FILM REVIEW: "Sing Sing" is a conventional but convincing character study of hope and redemption

FILM REVIEW: "Sing Sing" is a conventional but convincing character study of hope and redemption

Where many prison dramas follow characters as they struggle to break out, Sing Sing explores protagonists’ struggle to break in… to themselves. The titular Sing Sing correctional facility is the perfect literal backdrop and narrative vehicle for its message. It’s a place that contains and represents the systemic failure to rehabilitate society’s most maligned members. It is the end of the line, where Men are expected to accept themselves as the crimes they committed (or in some cases, didn’t). Yet between the chainlink fences and the tunnels of barbed wire, hope remains. As the cinematography suggests, it comes in many forms and can sometimes only be seen up close (like the recurring symbolic finch), or from a certain vantage point (like the mismatched water towers).

Colman Domingo expertly plays Divine G, a long-time inhabitant of Sing Sing and the real ex-con upon whom the story is based. The rest of the cast are part of the Rehabilitation Through the Arts (RTA), the real foundation upon which the hope of many incarcerated people still balances. As such, the film grounds itself with the use of real-life members of the RTA, getting a chance to tell their own story alongside the film’s narrative. The most central and most inspiring of these performances comes from Clarence “Divine Eye” Maclin. He plays, like many of the cast, a character based on his own experience behind bars. The naturalistic truth of these performances imbues the movie with a special warmth, to match the 16mm film it was captured on.

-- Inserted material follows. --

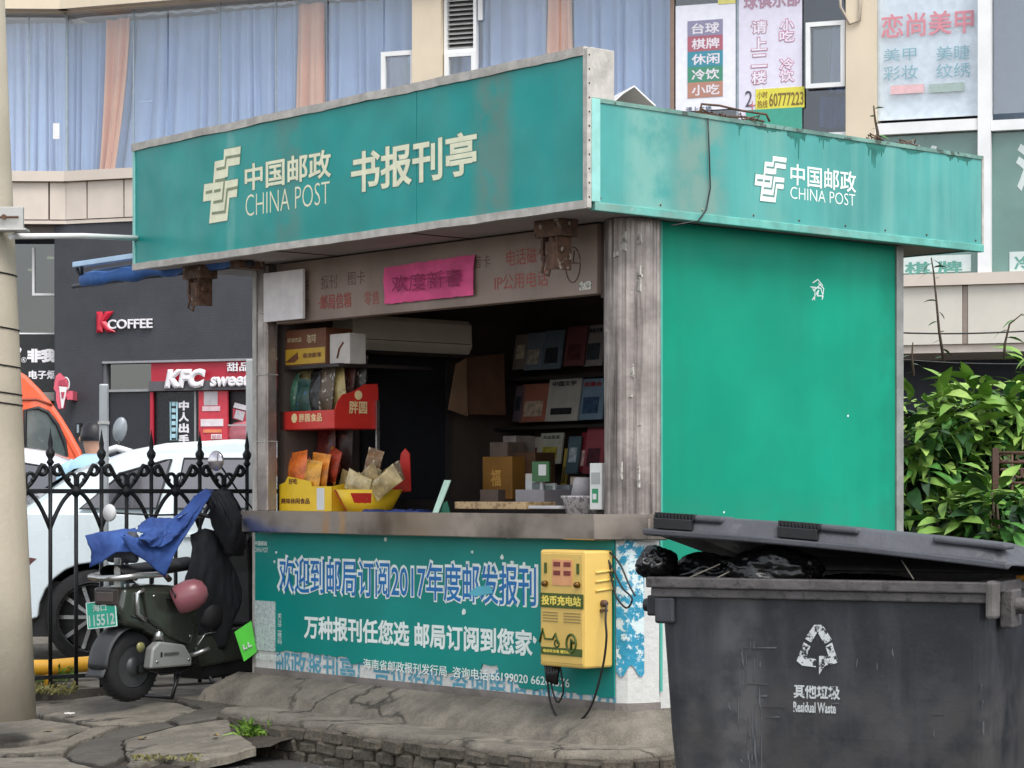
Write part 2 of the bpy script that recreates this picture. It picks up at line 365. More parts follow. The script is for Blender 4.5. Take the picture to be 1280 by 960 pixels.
def cap_fn():
    m = MB(); P_ = []
    for i in range(len(path)-1):
        a_, c_ = Vector(path[i]), Vector(path[i+1]); n_ = max(2, int((c_-a_).length/.05))
        for j in range(n_): P_.append(tuple(a_.lerp(c_, j/n_)))
    P_.append(path[-1]); n_ = len(P_)
    wob = [(.010*noise.noise(Vector((k*.21, 0, 1)))+.008*noise.noise(Vector((k*.9, 5, 1)))) for k in range(n_)]
    o0 = offp(P_, 0); o0 = [(p[0], p[1]-wob[k]) for k, p in enumerate(o0)]; o1 = offp(P_, -.03); o2 = offp(P_, -.46)
    rows = [[(p[0], p[1], .178+wob[k]*.5) for k, p in enumerate(o0)], [(p[0], p[1], .196+wob[k]) for k, p in enumerate(o0)], [(p[0], p[1], .215+wob[k]*.6) for k, p in enumerate(o1)], [(p[0], p[1], .212) for p in o2]]
    v = [q for r in rows for q in r]
    m.add(v, [(r*n_+k, r*n_+k+1, (r+1)*n_+k+1, (r+1)*n_+k) for r in range(3) for k in range(n_-1)], 0, True)
    return m
# cap only along front + corner; skip the very long side
cap_fn().build('concrete_cap', concrete, kerb)
bk = [MB().box(-.1, .1, -.03, .04, -.03, .03) for _ in range(3)]
srcs = []
for i in range(5):
    m = MB(); L_, H_ = [(.075, .034), (.068, .036), (.08, .032), (.07, .03), (.076, .035)][i]
    m.box(-L_, L_, -.035, .04, -H_, H_)
    m.v = [(x+R.uniform(-.009, .009), y+R.uniform(-.008, .008), z+R.uniform(-.006, .006)) for x, y, z in m.v]
    me = m.mesh('brick', brick_m); srcs.append(me)
def along(p, s):
    for i in range(len(p)-1):
        d = math.dist(p[i], p[i+1])
        if s <= d: t = s/d; return (p[i][0]+(p[i+1][0]-p[i][0])*t, p[i][1]+(p[i+1][1]-p[i][1])*t), math.atan2(p[i+1][1]-p[i][1], p[i+1][0]-p[i][0])
        s -= d
    return None
for row, z in ((0, .146), (1, .078), (2, .012)):
    s_ = .08+(row % 2)*.08
    while s_ < 4.2:
        q = along(path, s_)
        if q:
            o = bpy.data.objects.new('brick', R.choice(srcs)); COL.objects.link(o); o.parent = kerb
            o.location = (q[0][0], q[0][1]+R.uniform(-.008, .016), z+R.uniform(-.008, .008)); o.rotation_euler = (R.uniform(-.08, .08), R.uniform(-.06, .06), q[1]+R.uniform(-.06, .06)+(pi if R.random() < .5 else 0))
            bv = o.modifiers.new('bevel', 'BEVEL'); bv.width = .012; bv.segments = 1
        s_ += .166+R.uniform(-.008, .012)
# ================================================================== NEWSSTAND
ks = thing('newsstand', 'teal street newsstand with open counter window and slanting fascia', 'newsstand', K)
YF = -.08; ZT, ZB = 1.33, 1.21; SOF = 2.81
def kp(name, mb, m, **k): return mb.build(name, m, ks, **k)
# skirt (sloping concrete foot)
def skirt():
    P0 = [(-3.3, YF-.03), (0, YF-.03), (.10, .04), (.12, 2.2)]
    P1 = [(-3.42, -.34), (.06, -.36), (.33, -.12), (.36, 2.3)]
    m = MB(); v = []; n_ = 0
    A_, B_ = [], []
    for i in range(3):
        k = max(3, int(math.dist(P0[i], P0[i+1])/.08))
        for j in range(k): t = j/k; A_.append(Vector(P0[i]).lerp(Vector(P0[i+1]), t)); B_.append(Vector(P1[i]).lerp(Vector(P1[i+1]), t))
    n_ = len(A_)
    for r in range(6):
        for k in range(n_):
            t = r/5; p = A_[k].lerp(B_[k], t); w = .006*noise.noise(Vector((p.x*5, p.y*5, r)))
            z = .365-.13*t+(.005*sin(t*pi))+w*.5
            v.append((p.x, p.y, z if r < 5 else .19))
    m.add(v, [(r*n_+k, r*n_+k+1, (r+1)*n_+k+1, (r+1)*n_+k) for r in range(5) for k in range(n_-1)], 0, True)
    m.add([(-3.3, YF-.03, .365), (-3.42, -.34, .19), (-3.3, YF-.03, .19)], [(0, 1, 2)])
    return m
kp('concrete_skirt', skirt(), concrete)
kp('floor', MB().box(-3.12, .04, -.02, 2.1, .15, .34), concrete_d)
# lower wall: bare plaster face with chamfered corner
kp('lower_wall', MB().prism([(-3.15, YF), (0, YF), (.05, -.05), (.085, .02), (.10, .12), (.02, .12), (-.05, 0), (-3.15, 0)], .33, ZB, 'z'), plaster)
kp('base_band', MB().prism([(-3.16, YF-.012), (0.005, YF-.012), (.06, -.058), (.098, .015), (.112, .12), (.05, .12), (-.02, -.02), (-3.16, -.02)], .33, .40, 'z'), mat('grimy_base_band', '#77706a', .9, var=.25, vs=6, bump=.6, bs=40))
# flaking blue area on the curved corner
def corner_pt(t):
    P_ = [(0, YF), (.05, -.05), (.085, .02), (.10, .12)]; q = along(P_, min(.999, t)*sum(math.dist(P_[i], P_[i+1]) for i in range(3))); return q[0]
def flk():
    m = MB()
    def fn(u, v):
        t = u*.62; x, y = corner_pt(t); return (x+.004, y-.005, .56-.03*sin(u*9)+(ZB-.56)*v)
    return m.grid(fn, 12, 6)
kp('flaking_paint', flk(), flake)
# printed poster with torn lower edge
def torn(xa, xb, zt, zb, amp, y0, y1, seed, step=.03):
    pts = [(xa, zt), (xb, zt)]; x = xb
    while x > xa:
        pts.append((x, zb(x)+amp*noise.noise(Vector((x*7, seed, 0)))+amp*.5*noise.noise(Vector((x*29, seed, 2))))); x -= step
    pts.append((xa, zb(xa)))
    return MB().prism(pts, y0, y1, 'y')
poster_m = mat('teal_printed_poster', '#05857c', .38, spec=.3, var=.1, vs=1.5, streak=.1, dirt='#2d9a8a', bump=.05, bs=10, spots=.5, spot_s=45, spot_col='#9fd0c8', spot_lo=.74, stretch=(3, 3, 1))
kp('torn_white_backing', torn(-3.149, -.01, .60, lambda x: .385, .012, YF-.006, YF, 4), plaster)
blue_ink = flat('faded_blue_ink', '#4f93a8', .6, spots=.8, spot_s=30, spot_col='#c9c9c4', spot_lo=.55)
ktext('lettering', '邮政报刊亭广告位招租 咨询电话:66203576', blue_ink, ks, K, 'y', YF-.0075, (345, 812, 845), 770, bold=.02)
kp('poster', torn(-3.148, -.002, ZB, lambda x: .475+.035*(x < -2.2)-.045*(x > -.75)+(.06 if -1.05 < x < -.9 else 0), .022, YF-.014, YF-.0065, 9), poster_m)
YP = YF-.0155
blue_l = flat('blue_print', '#006cae', .4, spots=.25, spot_s=25, spot_col='#3a9ac0', spot_lo=.62)
lett_w = flat('white_lettering', '#dfe8e2', .45, spots=.35, spot_s=30, spot_col='#88bdb2', spot_lo=.66)
sf = '欢迎到邮局订阅2017年度邮发报刊'
ktext('lettering', sf, lett_w, ks, K, 'y', YP, (346, 692, 743), 673, bold=.06)
ktext('lettering', sf, blue_l, ks, K, 'y', YP-.001, (349, 696, 740), 670, bold=.012)
ktext('lettering', '万种报刊任您选 邮局订阅到您家', lett_w, ks, K, 'y', YP, (380, 768, 798), 666, bold=.03)
ktext('lettering', '海南省邮政报刊发行局  咨询电话:66199020 66203576', lett_w, ks, K, 'y', YP, (454, 823, 836), 712, bold=.01)
ktext('lettering', '中国邮政', lett_w, ks, K, 'y', YP, (318.5, 676, 682), 334, bold=.02)
ktext('lettering', 'CHINA POST', lett_w, ks, K, 'y', YP, (318.5, 684, 690), 335)
ktext('lettering', '邮政官方微信号', lett_w, ks, K, 'y', YP, (319, 816, 824), 352, bold=.01)
for i, ch in enumerate('关注二维码'):
    ktext('lettering', ch, lett_w, ks, K, 'y', YP, (347, 766+i*8, 773+i*8), 352)
x0, z0 = K.on_y(318.5, 812, YP); x1, z1 = K.on_y(344, 752, YP)
kp('blank_code_square', MB().box(x0, x1, YP-.002, YP+.003, z0, z1), mat('speckled_print', '#b9c6c2', .5, var=.15, vs=40, spots=.6, spot_s=90, spot_col='#66706e', spot_lo=.52))
# torn strip of loose poster film
x0, z0 = K.on_y(585, 742, YP); x1, _ = K.on_y(617, 742, YP)
kp('peeled_film', MB().prism([(x0, z0), (x0+.07, z0-.012), (x1, z0+.01), (x1-.03, z0+.05), (x0+.08, z0+.04)], YP-.004, YP, 'y'), flat('pale_film', '#58b2c4', .4))
for px, py, s_ in ((580, 765, .02), (482, 674, .016), (590, 690, .014), (628, 697, .018), (640, 703, .02), (655, 706, .02), (668, 800, .02), (345, 690, .012), (343, 702, .014), (510, 790, .012), (420, 800, .012)):
    x, z = K.on_y(px, py, YP); kp('paint_chip', MB().prism([(x+s_*R.uniform(.5, 1)*cos(t), z+s_*R.uniform(.4, 1.3)*sin(t)*.9) for t in (0, .9, 1.9, 3, 4, 5.2)], YP-.0012, YP+.002, 'y'), lett_w)
# counter: stainless edge with chamfered return
cp = [(-3.09-.03, YF-.12), (-.03, YF-.12), (.155, .02), (.17, .16), (.17, .30)]
ci = [(-3.12, .34), (-.12, .34), (-.12, .16), (-.1, .30), (-.1, .3)]
kp('counter_top', MB().prism([(-3.13, -.19), (-.03, -.19), (.14, .0), (.158, .1), (-.08, .1), (-.08, .42), (-3.13, .42)], ZT-.02, ZT, 'z'), steel)
m = MB(); outer = [(-3.13, YF-.125), (-.03, YF-.125), (.155, .0), (.165, .12)]; inner = offp(outer, -.03)
m.prism(outer+inner[::-1], ZB, ZT+.004, 'z'); kp('counter_edge', m, steel, bevel=.006)
kp('counter_edge_lip', MB().prism(offp(outer, .004)+offp(outer, -.006)[::-1], ZT-.012, ZT+.010, 'z'), steel)
kp('counter_underside', MB().prism([(-3.1, -.17), (-.05, -.17), (.12, .0), (.12, .1), (-.1, .1), (-.1, .0), (-3.1, .0)], ZB+.012, ZB+.022, 'z'), steel)
# corner column (clad, fluted) and left column
def flute(u, v):
    a_ = 2*pi*u; q = noise.noise(Vector((cos(a_)*5, sin(a_)*5, v*.35))); r = .137+.010*q+.006*max(0, 1-abs(noise.noise(Vector((cos(a_)*9, sin(a_)*9, v*.25+5))))*9)-.004*max(0, 1-abs(noise.noise(Vector((cos(a_)*7, sin(a_)*7, v*.2+9))))*12)
    return (.0+r*cos(a_), .035+r*sin(a_), ZT+.004+(SOF-ZT-.004)*v)
kp('corner_column', MB().grid(flute, 220, 14), old_steel)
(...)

The soundtrack is equally warm, and guides the audience across the larger time-skips of the 6-month story. The production design is flawless and creates such a juxtaposition between the prison’s glum sterility and the lived-in charm of the old theatre. It’s worth noting that if such a thing as Oscar-bait can exist, Sing Sing does feel geared toward it. Regardless, the performances are the main attraction for this film. The raw enormity of the feelings on screen are undeniably moving, and I found myself teary-eyed at a few points throughout. Aside from a few unexpected turns, it does not delineate from the arcs that it establishes in the first 30 minutes. Then again, not every film needs to be Tenet.